Un prix qui n’est pas toujours à la hauteur des coûts de production…
D.C. : La Coopération agricole a, en plus des mesures d’urgence présentées pendant la crise, appuyé 30 mesures pour restaurer la souveraineté alimentaire tout en accélérant la transition agro-écologique. Les deux doivent être conduites en même temps, avec le soutien de budgets publics et la valeur de la production. Car la production agricole ne doit pas être la variable d’ajustement : l’agriculture ne doit pas supporter le coût de la crise économique qui va suivre cette crise sanitaire ! Et on ne doit pas laisser se profiler une production française haut de gamme et un approvisionnement importé – voire l’aide alimentaire – pour ceux qui ne pourront pas s’offrir une origine France !
La production agricole doit s’adresser à l’ensemble des Français, à sa juste valeur.
On devra aussi être accompagné pour récupérer les marchés “perdus” : si, par exemple, 1 tomate sur 2 était produite en France il y a 20 ans, cela ne concerne plus qu’une tomate sur 6 alors que la consommation augmente…
J.-F. A. : Produire l’alimentation des Français, c’est notre premier métier. Un métier critiqué tous les jours par tout un chacun qui se décrète compétent pour donner son avis. L’agriculture est devenue un débat de société. On critique nos façons de produire, certaines segmentations de produits, mais rappelons qu’un produit qui n’a pas de marché disparaît instantanément. S’il est toujours commercialisé, c’est qu’il y a un acheteur…
Une production locale, au juste prix, du bien-être animal… Le consommateur est de plus en plus exigeant.
J.-F. A. : Effectivement, on doit s’adapter à un nouveau marché et au contexte dans lequel on produit : on n’est plus dans un marché à flux poussé, mais dans un marché à flux tiré, dicté dorénavant par les besoins du consommateur. Cela sous-entend aussi qu’on va aussi vers plus de contractualisation, plus de chartes…
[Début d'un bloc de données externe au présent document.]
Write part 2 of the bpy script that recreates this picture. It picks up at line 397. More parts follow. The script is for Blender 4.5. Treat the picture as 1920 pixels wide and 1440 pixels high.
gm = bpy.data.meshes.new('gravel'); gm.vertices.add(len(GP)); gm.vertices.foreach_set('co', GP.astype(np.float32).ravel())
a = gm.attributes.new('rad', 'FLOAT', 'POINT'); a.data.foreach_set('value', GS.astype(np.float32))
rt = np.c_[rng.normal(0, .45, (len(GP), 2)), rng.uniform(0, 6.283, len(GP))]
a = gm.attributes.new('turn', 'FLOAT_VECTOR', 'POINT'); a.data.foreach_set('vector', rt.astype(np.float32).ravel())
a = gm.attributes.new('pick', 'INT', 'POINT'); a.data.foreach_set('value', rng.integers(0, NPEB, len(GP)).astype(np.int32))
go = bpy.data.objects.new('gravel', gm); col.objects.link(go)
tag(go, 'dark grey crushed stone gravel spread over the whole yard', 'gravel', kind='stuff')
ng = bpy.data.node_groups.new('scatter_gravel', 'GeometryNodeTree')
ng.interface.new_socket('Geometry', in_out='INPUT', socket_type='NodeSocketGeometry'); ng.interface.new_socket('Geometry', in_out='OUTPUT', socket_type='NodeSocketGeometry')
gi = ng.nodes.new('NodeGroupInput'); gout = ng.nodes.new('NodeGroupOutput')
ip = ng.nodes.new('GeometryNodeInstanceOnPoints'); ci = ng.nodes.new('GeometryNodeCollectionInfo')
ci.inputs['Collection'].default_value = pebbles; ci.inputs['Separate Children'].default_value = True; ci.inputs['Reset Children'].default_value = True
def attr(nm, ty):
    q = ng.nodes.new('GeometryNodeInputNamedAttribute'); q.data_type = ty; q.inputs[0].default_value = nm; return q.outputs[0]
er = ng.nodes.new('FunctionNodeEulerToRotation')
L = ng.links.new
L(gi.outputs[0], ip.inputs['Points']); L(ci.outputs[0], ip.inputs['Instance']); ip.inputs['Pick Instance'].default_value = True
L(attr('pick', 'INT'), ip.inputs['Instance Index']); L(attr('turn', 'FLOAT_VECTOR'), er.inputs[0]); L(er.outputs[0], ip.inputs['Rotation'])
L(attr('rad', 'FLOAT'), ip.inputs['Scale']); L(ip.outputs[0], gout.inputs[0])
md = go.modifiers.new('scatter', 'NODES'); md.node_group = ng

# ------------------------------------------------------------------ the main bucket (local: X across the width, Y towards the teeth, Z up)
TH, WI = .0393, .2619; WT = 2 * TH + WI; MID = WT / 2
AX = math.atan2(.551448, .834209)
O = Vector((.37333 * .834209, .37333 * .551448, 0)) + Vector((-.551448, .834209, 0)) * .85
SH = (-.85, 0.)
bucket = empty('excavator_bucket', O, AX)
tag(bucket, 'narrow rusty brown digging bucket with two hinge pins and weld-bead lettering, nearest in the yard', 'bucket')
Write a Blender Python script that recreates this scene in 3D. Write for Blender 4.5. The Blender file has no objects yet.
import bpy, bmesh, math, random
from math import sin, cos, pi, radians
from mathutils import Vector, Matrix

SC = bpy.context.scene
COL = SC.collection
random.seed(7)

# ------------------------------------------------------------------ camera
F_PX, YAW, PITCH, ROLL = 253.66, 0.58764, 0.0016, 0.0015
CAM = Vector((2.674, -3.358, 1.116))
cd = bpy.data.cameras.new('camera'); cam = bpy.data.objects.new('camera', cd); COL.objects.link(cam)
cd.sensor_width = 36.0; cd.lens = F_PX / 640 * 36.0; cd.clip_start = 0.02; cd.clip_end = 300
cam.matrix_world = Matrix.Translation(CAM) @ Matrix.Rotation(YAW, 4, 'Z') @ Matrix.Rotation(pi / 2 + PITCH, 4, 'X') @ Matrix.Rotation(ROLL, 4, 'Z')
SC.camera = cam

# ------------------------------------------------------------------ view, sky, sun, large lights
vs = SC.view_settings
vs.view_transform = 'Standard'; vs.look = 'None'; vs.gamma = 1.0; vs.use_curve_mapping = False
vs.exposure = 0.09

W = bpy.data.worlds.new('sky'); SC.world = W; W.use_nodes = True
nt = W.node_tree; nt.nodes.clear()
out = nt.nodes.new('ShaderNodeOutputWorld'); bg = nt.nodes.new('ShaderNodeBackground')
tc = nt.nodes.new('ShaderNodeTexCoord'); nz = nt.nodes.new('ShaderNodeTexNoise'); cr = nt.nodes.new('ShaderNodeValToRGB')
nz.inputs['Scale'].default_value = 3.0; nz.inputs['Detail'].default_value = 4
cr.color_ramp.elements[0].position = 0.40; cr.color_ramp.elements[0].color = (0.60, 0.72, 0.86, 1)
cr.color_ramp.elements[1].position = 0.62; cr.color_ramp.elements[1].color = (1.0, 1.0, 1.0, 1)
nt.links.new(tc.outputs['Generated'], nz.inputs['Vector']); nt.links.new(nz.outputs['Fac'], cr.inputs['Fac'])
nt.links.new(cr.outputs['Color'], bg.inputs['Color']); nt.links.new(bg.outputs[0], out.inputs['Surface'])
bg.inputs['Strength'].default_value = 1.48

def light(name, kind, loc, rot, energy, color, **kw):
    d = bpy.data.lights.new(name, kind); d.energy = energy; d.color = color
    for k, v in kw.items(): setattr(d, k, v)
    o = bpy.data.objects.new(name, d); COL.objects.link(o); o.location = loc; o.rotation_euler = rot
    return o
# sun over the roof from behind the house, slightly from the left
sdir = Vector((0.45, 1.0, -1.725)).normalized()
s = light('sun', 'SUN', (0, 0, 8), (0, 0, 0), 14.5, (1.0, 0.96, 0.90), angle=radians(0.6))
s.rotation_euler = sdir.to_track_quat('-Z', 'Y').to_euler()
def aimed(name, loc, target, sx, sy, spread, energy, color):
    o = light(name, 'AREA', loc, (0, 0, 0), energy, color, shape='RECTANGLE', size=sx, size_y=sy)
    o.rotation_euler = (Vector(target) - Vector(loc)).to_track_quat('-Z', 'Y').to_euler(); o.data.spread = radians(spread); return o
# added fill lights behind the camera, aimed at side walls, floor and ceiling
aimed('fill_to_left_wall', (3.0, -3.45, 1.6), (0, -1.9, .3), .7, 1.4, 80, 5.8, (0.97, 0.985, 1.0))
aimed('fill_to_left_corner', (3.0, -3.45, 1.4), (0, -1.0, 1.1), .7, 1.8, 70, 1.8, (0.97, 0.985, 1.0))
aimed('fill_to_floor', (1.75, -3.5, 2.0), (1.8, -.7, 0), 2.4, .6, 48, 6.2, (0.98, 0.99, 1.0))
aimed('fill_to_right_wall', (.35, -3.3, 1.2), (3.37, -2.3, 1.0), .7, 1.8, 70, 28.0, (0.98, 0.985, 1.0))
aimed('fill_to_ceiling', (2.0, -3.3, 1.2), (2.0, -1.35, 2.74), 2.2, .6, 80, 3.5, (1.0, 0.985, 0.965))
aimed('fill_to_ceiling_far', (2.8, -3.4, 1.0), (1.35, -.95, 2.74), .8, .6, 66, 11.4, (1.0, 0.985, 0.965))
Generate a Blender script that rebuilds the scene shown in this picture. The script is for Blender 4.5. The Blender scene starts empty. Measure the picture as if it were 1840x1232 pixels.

D. C. : La biodiversité, le climat… on y travaille déjà. La notion de bien-être animal s’affine au fil de l’eau avec des influenceurs puissants. Sur ces dossiers, la coopération agricole aura certainement à prendre une part plus importante que celle qu’elle a prise jusqu’à présent. Pour proposer des solutions adaptées et réalistes, il faut rechercher une forme de stabilité pour donner du sens au métier d’agriculteur et assurer la transmission de nos exploitations.